* **Exercise**
Track down the lines that contain "part" and copy them.

--- Data block ---

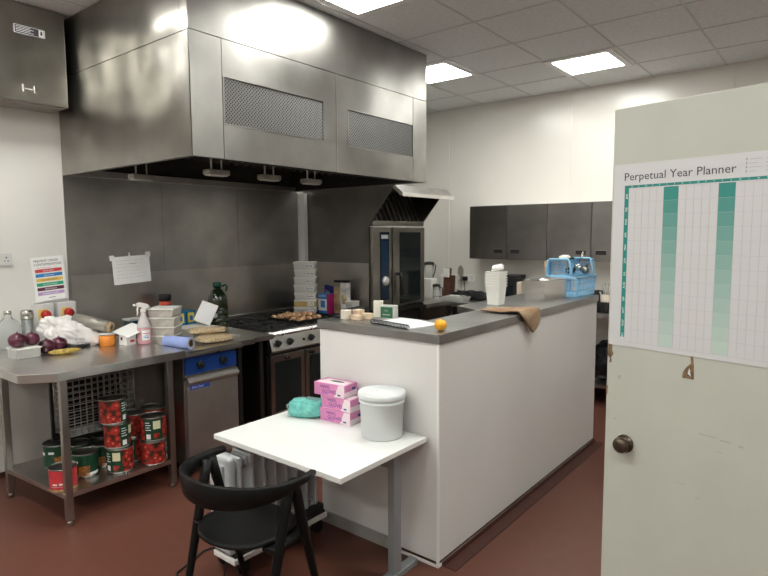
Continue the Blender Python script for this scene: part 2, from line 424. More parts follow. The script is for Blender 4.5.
for i, mth in enumerate(('JAN','FEB','MAR','APR','MAY','JUN','JUL','AUG','SEP','OCT','NOV','DEC')):
    lt.text(mth, .0095, T(.0548, -.0028, (rows[i]+rows[i+1])/2-.011) @ TY @ RZ(PI/2), .0002)
lt.build('month_names', pl)
lt = MB().use('paper2')
for k in range(34):
    lt.text('MTWTFSS'[k % 7], .006, T(S0+DW*(k+.35), -.0028, 1.8468) @ TY, .0002)
lt.build('weekday_letters', pl)

# ------------------------------------------------------------------ ceiling lights
def ceiling_light(x, y, label, group=None):
    t = thing('ceiling_light', label, 'ceiling light', (x, y, ZC-.004), 0, group)
    f = MB().use('white'); h = .30; i_ = .243
    f.box(-h,h,-h,-i_,-.012,0).box(-h,h,i_,h,-.012,0).box(-h,-i_,-i_,i_,-.012,0).box(i_,h,-i_,i_,-.012,0)
    f.build('frame', t)
    MB().use('diffuser').box(-i_+.001,i_-.001,-i_+.001,i_-.001,-.010,-.003).build('diffuser', t)
    return t
def cellx(i): return -2.2+.625*(i+.5)
def celly(j): return 5.03+.613*(j+.5)
L0 = ceiling_light(cellx(0)-.02, celly(0), 'square lit ceiling panel between the extract hood and the door, farthest right of three')
L1 = dup(L0, (cellx(-2), celly(-1), ZC-.004), 0, 'square lit ceiling panel half hidden behind the far end of the extract hood')
L2 = dup(L0, (cellx(-1)+.03, celly(-4), ZC-.004), 0, 'lit ceiling panel at the top edge, directly in front of the extract hood')
for i, j in ((-1,-8),(-3,-7),(1,-8),(2,-4),(4,-3),(4,-8),(3,-12),(-1,-12),(-3,-12)):
    dup(L0, (cellx(i), celly(j), ZC-.004), 0, 'lit ceiling panel outside the photographed part of the room', 'ceiling panels out of view')

# ------------------------------------------------------------------ extract hood
HX, HY0, HY1, HZ = -2.9, 1.904, 4.213, 2.151
hood = thing('extract_hood', 'huge boxy stainless steel extract hood over the cooking line, reaching the ceiling', 'extractor hood', (-3.75, 3.06, HZ))
def hb(mb, name, label=None): return mb.build(name, hood, loc=(3.75, -3.06, -HZ), label=label)
top = ZC-.006
hb(MB().use('dark').box(XL+.007, HX-.012, HY0+.012, HY0+.03, HZ+.01, top).box(HX-.03, HX-.012, HY0+.03, HY1-.012, HZ+.01, top).box(XL+.007, HX-.012, HY1-.03, HY1-.012, HZ+.01, top), 'frame')
zs = 2.841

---

* **Answer to this task**
Continue the Blender Python script for this scene: part 2, from line 424. More parts follow. The script is for Blender 4.5.
    dup(L0, (cellx(i), celly(j), ZC-.004), 0, 'lit ceiling panel outside the photographed part of the room', 'ceiling panels out of view')